Wil je je organisatie gezonder maken, dan kun je je volgens Krishnan het best focussen op een gedragsverandering. ‘Kosten besparen is geen transformatie’, legt hij uit. ‘Als jouw bedrijf onderpresteert, is een kostenbesparing een kortetermijnoplossing. Misschien gaat de winst op korte termijn omhoog, maar wat je eigenlijk wilt is beter presteren op de lange termijn. Om dat voor elkaar te krijgen moet je aan de slag met gedragsverandering binnen je hele bedrijf.’
Spieren opbouwen
Weddle ziet zo’n organisatieverandering als fitness. ‘Je begint met bepalen waar je heen wilt en welke spieren je daarvoor nodig hebt. Die ga je opbouwen.’

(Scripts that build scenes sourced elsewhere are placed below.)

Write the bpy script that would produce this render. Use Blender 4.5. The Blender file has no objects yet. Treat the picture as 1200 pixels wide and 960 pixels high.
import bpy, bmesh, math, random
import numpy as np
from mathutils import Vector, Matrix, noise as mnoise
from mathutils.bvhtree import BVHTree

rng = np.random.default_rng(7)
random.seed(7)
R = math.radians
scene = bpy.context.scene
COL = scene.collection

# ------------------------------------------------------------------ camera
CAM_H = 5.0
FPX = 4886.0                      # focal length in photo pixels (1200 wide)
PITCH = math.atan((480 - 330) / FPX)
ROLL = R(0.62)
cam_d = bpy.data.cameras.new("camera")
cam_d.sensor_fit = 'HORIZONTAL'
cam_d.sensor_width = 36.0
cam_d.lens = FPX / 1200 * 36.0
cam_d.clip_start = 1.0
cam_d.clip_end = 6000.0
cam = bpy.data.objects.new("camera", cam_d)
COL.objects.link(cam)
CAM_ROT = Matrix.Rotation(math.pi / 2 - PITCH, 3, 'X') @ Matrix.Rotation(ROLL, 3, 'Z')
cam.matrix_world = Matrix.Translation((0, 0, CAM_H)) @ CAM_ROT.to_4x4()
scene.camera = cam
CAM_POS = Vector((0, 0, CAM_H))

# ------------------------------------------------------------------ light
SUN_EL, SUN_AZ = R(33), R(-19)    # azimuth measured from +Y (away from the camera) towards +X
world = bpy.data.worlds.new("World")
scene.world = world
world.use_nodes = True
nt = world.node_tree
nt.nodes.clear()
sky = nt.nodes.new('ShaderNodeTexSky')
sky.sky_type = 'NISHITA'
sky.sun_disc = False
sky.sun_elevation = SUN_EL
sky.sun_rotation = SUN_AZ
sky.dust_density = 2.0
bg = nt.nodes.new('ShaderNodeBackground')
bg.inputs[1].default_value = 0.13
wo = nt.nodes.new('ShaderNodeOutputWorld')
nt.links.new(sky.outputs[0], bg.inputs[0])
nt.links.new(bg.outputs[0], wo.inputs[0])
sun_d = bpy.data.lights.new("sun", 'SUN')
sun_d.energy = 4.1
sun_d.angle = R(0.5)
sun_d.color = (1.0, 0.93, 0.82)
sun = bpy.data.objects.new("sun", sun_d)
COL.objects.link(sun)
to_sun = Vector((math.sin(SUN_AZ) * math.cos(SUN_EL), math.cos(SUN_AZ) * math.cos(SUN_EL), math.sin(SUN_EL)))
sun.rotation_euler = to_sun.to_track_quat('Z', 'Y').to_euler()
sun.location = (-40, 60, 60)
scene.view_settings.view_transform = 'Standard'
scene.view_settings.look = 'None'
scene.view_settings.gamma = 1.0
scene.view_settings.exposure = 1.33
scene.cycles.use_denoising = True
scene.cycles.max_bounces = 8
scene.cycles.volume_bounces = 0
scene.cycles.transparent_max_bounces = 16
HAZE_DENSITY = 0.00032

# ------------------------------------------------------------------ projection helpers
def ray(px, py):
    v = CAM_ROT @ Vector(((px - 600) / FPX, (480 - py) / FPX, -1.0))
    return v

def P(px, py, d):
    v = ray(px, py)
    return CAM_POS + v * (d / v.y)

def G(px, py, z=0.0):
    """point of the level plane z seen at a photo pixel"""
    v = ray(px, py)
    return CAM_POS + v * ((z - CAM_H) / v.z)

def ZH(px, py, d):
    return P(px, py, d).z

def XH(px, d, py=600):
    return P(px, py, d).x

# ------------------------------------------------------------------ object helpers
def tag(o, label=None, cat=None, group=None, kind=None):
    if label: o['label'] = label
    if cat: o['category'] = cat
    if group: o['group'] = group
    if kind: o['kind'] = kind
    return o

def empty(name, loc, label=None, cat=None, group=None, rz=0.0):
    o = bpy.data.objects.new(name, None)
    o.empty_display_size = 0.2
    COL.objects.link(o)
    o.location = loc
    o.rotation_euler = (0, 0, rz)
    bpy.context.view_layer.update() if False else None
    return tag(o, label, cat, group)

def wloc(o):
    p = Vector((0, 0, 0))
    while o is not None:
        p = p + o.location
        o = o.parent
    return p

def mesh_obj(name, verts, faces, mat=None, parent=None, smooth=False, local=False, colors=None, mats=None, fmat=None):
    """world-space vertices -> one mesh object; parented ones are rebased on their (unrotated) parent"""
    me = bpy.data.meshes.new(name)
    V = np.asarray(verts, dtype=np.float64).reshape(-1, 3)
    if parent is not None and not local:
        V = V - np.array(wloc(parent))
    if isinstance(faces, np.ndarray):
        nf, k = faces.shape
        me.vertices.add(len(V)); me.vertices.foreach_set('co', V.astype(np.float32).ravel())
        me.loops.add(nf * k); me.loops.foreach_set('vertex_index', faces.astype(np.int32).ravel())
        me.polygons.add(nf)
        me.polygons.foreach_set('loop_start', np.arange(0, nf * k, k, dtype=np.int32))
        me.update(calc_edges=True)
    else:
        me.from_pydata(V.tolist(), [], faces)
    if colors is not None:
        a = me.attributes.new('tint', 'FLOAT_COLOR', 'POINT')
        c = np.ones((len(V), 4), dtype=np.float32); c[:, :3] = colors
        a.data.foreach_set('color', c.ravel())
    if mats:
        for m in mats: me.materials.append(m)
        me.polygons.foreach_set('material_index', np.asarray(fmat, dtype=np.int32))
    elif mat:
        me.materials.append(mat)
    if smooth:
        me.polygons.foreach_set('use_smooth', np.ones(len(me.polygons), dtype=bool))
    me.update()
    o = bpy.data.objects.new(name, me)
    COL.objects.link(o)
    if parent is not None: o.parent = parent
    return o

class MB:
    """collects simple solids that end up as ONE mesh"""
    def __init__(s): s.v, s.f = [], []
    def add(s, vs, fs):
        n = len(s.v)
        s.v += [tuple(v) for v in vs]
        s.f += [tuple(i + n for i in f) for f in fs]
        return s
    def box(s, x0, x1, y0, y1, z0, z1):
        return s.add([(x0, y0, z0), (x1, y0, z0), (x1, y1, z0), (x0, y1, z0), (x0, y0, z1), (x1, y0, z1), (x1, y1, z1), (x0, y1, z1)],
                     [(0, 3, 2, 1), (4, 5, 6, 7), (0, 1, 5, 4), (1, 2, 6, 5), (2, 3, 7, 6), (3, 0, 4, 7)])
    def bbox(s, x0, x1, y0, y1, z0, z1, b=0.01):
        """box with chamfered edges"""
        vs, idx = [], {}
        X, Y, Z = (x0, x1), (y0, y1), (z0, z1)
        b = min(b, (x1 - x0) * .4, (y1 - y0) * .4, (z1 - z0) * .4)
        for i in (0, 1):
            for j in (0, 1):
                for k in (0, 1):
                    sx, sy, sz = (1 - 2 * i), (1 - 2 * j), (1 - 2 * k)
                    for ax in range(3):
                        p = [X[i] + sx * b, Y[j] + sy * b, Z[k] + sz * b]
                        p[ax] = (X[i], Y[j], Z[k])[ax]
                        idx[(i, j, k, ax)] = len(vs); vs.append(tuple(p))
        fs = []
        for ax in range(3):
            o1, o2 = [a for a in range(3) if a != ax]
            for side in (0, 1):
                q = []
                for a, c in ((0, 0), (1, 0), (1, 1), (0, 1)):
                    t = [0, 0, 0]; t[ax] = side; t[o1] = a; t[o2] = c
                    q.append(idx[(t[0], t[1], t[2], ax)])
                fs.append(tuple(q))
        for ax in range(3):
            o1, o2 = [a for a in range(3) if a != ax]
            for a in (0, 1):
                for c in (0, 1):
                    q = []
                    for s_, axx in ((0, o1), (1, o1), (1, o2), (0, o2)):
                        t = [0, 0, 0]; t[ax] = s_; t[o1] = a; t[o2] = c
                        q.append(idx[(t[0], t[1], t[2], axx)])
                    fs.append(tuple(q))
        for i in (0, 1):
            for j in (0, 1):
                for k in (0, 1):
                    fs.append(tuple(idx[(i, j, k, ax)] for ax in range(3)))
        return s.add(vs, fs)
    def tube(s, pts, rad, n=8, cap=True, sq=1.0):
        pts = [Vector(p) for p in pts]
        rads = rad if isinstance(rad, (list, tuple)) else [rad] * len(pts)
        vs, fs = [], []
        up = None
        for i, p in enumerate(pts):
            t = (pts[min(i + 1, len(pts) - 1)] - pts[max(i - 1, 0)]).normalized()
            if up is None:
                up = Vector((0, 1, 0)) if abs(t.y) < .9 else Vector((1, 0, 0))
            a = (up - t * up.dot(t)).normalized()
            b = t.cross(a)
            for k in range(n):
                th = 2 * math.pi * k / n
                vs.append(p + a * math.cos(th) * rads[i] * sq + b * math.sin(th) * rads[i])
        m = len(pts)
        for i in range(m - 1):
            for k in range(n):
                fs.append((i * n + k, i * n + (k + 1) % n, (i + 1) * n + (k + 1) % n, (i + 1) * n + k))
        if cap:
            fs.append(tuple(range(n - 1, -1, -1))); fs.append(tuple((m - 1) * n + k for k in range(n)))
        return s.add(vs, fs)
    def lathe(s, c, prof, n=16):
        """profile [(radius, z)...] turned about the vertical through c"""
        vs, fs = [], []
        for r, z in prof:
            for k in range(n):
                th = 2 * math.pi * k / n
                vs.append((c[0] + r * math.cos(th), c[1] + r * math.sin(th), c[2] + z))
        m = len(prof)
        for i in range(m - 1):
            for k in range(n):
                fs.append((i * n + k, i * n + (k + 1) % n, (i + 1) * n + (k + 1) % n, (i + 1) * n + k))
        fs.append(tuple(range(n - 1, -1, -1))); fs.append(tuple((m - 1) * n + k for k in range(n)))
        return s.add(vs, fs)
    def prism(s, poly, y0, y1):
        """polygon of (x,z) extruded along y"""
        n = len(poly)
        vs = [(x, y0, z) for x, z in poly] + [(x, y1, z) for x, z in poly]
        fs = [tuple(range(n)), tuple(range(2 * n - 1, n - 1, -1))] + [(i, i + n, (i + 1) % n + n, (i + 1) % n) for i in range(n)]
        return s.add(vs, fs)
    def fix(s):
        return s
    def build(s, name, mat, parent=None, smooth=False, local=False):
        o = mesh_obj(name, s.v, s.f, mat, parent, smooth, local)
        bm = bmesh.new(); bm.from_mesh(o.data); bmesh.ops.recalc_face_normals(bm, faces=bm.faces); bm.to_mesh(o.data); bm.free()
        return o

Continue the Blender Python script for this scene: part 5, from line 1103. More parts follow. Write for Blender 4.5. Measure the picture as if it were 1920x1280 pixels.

Een transformatie verloopt in vier stappen, legt ze uit. Je begint met een doel of visie, vervolgens schep je daarover duidelijkheid aan je werknemers. ‘Zorg dat ze weten wat hun rol is en dat ze zich betrokken voelen bij de organisatie en de missie’, zegt ze. ‘En kijk naar buiten. Wat kun je van buiten naar binnen halen? Welke wensen hebben je klanten? Wat doet de concurrentie? Komen er nieuwe wetten aan of zijn er technologische ontwikkelingen die je in je voordeel kunt gebruiken?’
Ga moeilijke gesprekken aan
Naast de te sterke focus op de ‘buitenkant’, ontstaan blinde vlekken ook wanneer managers te weinig durven door te pakken. Ze blijven bij stap één, zegt Weddle.
‘Ik zie dat het vaak blijft bij doelen stellen, zoals “het moet duidelijk worden wie waarvoor verantwoordelijk is”. De volgende stap is bepalen waarom het zo moeilijk is om te praten over de rolverdeling. En dan dat moeilijke gesprek toch aangaan. Misschien neem jij bepaalde taken op je omdat je er veel erkenning voor krijgt, maar kun je het toch beter aan een ander overlaten. Als je niet echt met de doelen aan de slag gaat, dan zul je nooit die gedragsverandering voor elkaar krijgen.’
Verbind consequenties aan doelen
Een derde manier om blinde vlekken te voorkomen, is consequenties verbinden aan de doelen. Krishnan en Weddle zien dat leiders vaak te los omgaan met doelstellingen. ‘Zorg voor discipline, beloon medewerkers die presteren. Wees ook een ondersteunende leider: als jouw teamlid zijn doel om de een of andere reden niet kan halen, moet hij dit kunnen delen zodat jullie samen een oplossing kunnen vinden.’
Dat vindt ook Van der Sluis: ‘Elk spiertje in je organisatie is belangrijk, van de klantenservice tot de directeur. Er moet stroming zijn tussen alle delen van het geheel. Ieder individu werkt in samenspraak met zijn team en leert van een ander. Als de organisatie net zoals het lichaam werkt als vernieuwend en zelflerend systeem, dan is het in staat om zichzelf te herstellen als het een wondje oploopt.’